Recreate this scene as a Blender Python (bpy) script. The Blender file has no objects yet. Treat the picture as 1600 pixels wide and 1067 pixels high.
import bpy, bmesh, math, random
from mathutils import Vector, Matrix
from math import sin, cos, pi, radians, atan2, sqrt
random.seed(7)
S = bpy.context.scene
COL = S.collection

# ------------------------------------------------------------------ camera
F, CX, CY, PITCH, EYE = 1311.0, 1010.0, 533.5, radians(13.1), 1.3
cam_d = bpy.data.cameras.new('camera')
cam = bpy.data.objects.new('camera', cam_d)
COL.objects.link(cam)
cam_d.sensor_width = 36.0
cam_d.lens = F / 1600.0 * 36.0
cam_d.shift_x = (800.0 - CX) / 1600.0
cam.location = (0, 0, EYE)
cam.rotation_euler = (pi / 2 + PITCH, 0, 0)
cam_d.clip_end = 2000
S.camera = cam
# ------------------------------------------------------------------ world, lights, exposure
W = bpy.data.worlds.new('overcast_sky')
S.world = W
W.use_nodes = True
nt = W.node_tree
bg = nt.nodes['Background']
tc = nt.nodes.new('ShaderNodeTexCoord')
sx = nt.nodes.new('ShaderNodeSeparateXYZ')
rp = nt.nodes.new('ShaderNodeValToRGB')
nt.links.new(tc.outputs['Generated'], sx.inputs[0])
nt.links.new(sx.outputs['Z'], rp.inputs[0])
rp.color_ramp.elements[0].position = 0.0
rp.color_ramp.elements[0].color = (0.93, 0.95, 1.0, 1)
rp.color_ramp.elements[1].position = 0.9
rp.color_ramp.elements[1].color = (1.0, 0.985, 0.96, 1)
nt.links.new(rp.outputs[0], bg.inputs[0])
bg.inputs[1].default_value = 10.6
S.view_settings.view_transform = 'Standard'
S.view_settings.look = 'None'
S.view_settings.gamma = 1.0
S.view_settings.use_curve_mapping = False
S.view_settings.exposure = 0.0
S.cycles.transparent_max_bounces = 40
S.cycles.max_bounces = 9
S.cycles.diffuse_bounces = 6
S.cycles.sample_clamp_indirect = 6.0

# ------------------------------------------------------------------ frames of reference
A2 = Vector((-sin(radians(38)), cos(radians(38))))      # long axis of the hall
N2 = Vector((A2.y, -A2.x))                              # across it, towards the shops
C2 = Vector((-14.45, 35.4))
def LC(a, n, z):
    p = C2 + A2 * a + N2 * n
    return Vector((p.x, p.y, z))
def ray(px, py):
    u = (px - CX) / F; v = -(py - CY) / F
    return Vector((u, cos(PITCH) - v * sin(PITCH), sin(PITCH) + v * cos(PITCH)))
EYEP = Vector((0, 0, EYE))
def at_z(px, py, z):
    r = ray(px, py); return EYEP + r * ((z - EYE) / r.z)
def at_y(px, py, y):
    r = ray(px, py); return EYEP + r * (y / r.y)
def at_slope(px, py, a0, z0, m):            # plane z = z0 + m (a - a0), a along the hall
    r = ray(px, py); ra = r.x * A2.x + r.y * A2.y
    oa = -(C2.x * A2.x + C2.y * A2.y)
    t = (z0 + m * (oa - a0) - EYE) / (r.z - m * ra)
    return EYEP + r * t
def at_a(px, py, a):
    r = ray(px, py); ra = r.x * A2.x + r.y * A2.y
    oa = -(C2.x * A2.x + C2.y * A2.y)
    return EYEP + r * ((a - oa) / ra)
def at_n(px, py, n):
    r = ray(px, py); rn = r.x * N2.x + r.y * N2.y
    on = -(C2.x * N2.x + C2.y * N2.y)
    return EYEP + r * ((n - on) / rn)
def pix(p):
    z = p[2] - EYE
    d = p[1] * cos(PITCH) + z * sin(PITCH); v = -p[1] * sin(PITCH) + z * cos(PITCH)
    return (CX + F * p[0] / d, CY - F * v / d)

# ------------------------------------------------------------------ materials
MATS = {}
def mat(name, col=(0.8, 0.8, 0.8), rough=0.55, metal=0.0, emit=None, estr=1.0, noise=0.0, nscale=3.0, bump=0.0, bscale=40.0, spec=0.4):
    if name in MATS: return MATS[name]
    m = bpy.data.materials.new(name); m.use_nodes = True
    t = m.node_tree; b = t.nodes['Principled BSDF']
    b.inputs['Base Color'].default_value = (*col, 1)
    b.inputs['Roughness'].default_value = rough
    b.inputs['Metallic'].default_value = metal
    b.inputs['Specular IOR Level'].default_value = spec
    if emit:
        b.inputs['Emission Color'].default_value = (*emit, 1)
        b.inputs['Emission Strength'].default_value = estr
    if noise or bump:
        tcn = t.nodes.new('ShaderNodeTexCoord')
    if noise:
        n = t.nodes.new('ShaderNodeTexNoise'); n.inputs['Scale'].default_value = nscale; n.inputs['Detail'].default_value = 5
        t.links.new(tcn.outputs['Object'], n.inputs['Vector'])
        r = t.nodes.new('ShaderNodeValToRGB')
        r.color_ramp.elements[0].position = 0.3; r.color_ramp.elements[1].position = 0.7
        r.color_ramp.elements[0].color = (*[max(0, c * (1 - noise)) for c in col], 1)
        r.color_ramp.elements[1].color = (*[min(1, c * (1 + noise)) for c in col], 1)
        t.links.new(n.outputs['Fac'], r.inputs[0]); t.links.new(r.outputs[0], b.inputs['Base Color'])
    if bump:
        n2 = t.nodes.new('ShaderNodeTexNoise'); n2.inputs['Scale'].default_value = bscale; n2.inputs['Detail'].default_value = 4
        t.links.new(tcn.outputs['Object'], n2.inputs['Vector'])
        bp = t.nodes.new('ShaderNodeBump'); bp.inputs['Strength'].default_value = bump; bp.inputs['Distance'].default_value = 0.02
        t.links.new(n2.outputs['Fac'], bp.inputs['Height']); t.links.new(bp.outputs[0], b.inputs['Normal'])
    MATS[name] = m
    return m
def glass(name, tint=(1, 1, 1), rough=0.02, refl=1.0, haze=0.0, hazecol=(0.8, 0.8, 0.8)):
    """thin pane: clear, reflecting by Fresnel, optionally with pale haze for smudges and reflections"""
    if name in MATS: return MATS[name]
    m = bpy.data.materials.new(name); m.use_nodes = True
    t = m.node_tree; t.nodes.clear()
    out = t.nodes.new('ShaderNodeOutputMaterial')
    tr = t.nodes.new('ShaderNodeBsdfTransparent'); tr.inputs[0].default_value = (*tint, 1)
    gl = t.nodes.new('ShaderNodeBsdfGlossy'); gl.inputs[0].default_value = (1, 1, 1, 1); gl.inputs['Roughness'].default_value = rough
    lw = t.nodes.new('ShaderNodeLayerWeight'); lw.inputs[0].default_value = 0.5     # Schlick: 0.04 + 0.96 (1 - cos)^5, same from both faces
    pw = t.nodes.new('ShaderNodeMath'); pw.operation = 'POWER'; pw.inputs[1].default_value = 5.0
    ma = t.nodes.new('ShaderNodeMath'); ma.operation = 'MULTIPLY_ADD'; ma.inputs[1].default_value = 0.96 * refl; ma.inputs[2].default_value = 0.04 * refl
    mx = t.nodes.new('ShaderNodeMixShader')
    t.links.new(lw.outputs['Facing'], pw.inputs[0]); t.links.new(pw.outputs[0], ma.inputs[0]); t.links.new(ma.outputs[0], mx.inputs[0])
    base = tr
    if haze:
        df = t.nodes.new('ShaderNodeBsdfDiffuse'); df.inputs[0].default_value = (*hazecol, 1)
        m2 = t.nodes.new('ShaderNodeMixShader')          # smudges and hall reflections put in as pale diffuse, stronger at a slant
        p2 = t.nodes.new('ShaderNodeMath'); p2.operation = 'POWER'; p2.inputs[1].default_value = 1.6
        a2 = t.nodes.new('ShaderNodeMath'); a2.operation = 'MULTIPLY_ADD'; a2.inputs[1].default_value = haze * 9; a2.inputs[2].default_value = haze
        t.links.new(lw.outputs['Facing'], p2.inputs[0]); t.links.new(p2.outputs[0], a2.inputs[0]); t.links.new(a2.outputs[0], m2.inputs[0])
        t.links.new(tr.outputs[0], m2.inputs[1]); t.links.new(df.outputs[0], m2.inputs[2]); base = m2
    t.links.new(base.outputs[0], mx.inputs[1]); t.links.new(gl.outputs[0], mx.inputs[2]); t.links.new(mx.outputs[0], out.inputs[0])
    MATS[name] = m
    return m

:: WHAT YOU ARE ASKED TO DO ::
Return exactly the opening lines of the listing above, ending with the line that has "S.cycles.sample_clamp_indirect = 6.0".

:: FINAL ANSWER ::
Recreate this scene as a Blender Python (bpy) script. The Blender file has no objects yet. Treat the picture as 1600 pixels wide and 1067 pixels high.
import bpy, bmesh, math, random
from mathutils import Vector, Matrix
from math import sin, cos, pi, radians, atan2, sqrt
random.seed(7)
S = bpy.context.scene
COL = S.collection

# ------------------------------------------------------------------ camera
F, CX, CY, PITCH, EYE = 1311.0, 1010.0, 533.5, radians(13.1), 1.3
cam_d = bpy.data.cameras.new('camera')
cam = bpy.data.objects.new('camera', cam_d)
COL.objects.link(cam)
cam_d.sensor_width = 36.0
cam_d.lens = F / 1600.0 * 36.0
cam_d.shift_x = (800.0 - CX) / 1600.0
cam.location = (0, 0, EYE)
cam.rotation_euler = (pi / 2 + PITCH, 0, 0)
cam_d.clip_end = 2000
S.camera = cam
# ------------------------------------------------------------------ world, lights, exposure
W = bpy.data.worlds.new('overcast_sky')
S.world = W
W.use_nodes = True
nt = W.node_tree
bg = nt.nodes['Background']
tc = nt.nodes.new('ShaderNodeTexCoord')
sx = nt.nodes.new('ShaderNodeSeparateXYZ')
rp = nt.nodes.new('ShaderNodeValToRGB')
nt.links.new(tc.outputs['Generated'], sx.inputs[0])
nt.links.new(sx.outputs['Z'], rp.inputs[0])
rp.color_ramp.elements[0].position = 0.0
rp.color_ramp.elements[0].color = (0.93, 0.95, 1.0, 1)
rp.color_ramp.elements[1].position = 0.9
rp.color_ramp.elements[1].color = (1.0, 0.985, 0.96, 1)
nt.links.new(rp.outputs[0], bg.inputs[0])
bg.inputs[1].default_value = 10.6
S.view_settings.view_transform = 'Standard'
S.view_settings.look = 'None'
S.view_settings.gamma = 1.0
S.view_settings.use_curve_mapping = False
S.view_settings.exposure = 0.0
S.cycles.transparent_max_bounces = 40
S.cycles.max_bounces = 9
S.cycles.diffuse_bounces = 6
S.cycles.sample_clamp_indirect = 6.0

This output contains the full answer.